> **Exercise**
Using the data below, output the first line and every line after it up to and including the line containing "return _R @", exactly as written and with nothing added.

****************

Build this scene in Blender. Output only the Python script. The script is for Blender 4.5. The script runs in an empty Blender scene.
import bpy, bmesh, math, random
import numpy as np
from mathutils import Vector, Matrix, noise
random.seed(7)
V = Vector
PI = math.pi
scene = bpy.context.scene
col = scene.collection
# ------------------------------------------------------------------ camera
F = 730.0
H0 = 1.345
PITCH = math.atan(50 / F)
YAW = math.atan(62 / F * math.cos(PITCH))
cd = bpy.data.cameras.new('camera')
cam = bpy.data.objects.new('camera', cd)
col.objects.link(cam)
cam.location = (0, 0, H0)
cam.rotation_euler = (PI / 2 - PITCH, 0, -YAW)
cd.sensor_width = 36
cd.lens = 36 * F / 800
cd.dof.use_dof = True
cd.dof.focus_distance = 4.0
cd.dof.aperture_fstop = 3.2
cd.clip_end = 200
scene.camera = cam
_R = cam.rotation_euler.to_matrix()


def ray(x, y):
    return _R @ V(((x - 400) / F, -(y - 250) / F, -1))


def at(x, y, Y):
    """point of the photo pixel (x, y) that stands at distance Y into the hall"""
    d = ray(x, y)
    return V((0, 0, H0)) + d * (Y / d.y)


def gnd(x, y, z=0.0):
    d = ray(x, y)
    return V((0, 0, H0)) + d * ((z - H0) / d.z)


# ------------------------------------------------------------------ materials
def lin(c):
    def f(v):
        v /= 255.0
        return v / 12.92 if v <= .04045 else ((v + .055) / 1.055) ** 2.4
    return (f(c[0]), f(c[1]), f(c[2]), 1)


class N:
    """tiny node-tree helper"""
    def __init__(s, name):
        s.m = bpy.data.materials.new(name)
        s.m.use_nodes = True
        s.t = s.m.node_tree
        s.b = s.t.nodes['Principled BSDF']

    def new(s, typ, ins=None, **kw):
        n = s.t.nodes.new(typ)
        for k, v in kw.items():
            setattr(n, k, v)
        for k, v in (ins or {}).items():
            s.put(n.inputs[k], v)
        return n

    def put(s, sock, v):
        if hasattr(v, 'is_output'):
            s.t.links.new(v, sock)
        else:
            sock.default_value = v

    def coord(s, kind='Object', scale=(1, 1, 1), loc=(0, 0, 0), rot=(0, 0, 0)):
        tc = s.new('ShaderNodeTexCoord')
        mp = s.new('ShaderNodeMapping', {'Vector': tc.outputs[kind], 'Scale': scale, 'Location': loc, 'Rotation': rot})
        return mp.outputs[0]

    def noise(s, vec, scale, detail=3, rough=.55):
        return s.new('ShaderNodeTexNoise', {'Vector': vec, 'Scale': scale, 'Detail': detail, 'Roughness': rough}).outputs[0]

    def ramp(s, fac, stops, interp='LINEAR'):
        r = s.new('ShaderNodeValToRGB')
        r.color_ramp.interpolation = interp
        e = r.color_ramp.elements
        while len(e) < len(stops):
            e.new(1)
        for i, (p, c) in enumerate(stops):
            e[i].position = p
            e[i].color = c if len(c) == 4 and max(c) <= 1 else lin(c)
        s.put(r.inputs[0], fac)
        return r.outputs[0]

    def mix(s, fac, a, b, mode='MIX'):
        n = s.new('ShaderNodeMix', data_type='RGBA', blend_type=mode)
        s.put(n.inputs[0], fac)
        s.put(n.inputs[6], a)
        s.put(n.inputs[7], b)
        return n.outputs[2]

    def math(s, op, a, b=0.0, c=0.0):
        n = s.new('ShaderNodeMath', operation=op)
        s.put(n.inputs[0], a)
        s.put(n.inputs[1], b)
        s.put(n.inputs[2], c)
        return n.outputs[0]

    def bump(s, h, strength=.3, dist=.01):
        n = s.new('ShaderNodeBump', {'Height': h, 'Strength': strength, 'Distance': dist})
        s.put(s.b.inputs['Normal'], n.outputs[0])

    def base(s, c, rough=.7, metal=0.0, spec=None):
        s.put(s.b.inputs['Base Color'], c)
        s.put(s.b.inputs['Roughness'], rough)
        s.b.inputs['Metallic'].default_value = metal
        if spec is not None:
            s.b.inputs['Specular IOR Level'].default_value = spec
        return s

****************

> **Final result**
Build this scene in Blender. Output only the Python script. The script is for Blender 4.5. The script runs in an empty Blender scene.
import bpy, bmesh, math, random
import numpy as np
from mathutils import Vector, Matrix, noise
random.seed(7)
V = Vector
PI = math.pi
scene = bpy.context.scene
col = scene.collection
# ------------------------------------------------------------------ camera
F = 730.0
H0 = 1.345
PITCH = math.atan(50 / F)
YAW = math.atan(62 / F * math.cos(PITCH))
cd = bpy.data.cameras.new('camera')
cam = bpy.data.objects.new('camera', cd)
col.objects.link(cam)
cam.location = (0, 0, H0)
cam.rotation_euler = (PI / 2 - PITCH, 0, -YAW)
cd.sensor_width = 36
cd.lens = 36 * F / 800
cd.dof.use_dof = True
cd.dof.focus_distance = 4.0
cd.dof.aperture_fstop = 3.2
cd.clip_end = 200
scene.camera = cam
_R = cam.rotation_euler.to_matrix()


def ray(x, y):
    return _R @ V(((x - 400) / F, -(y - 250) / F, -1))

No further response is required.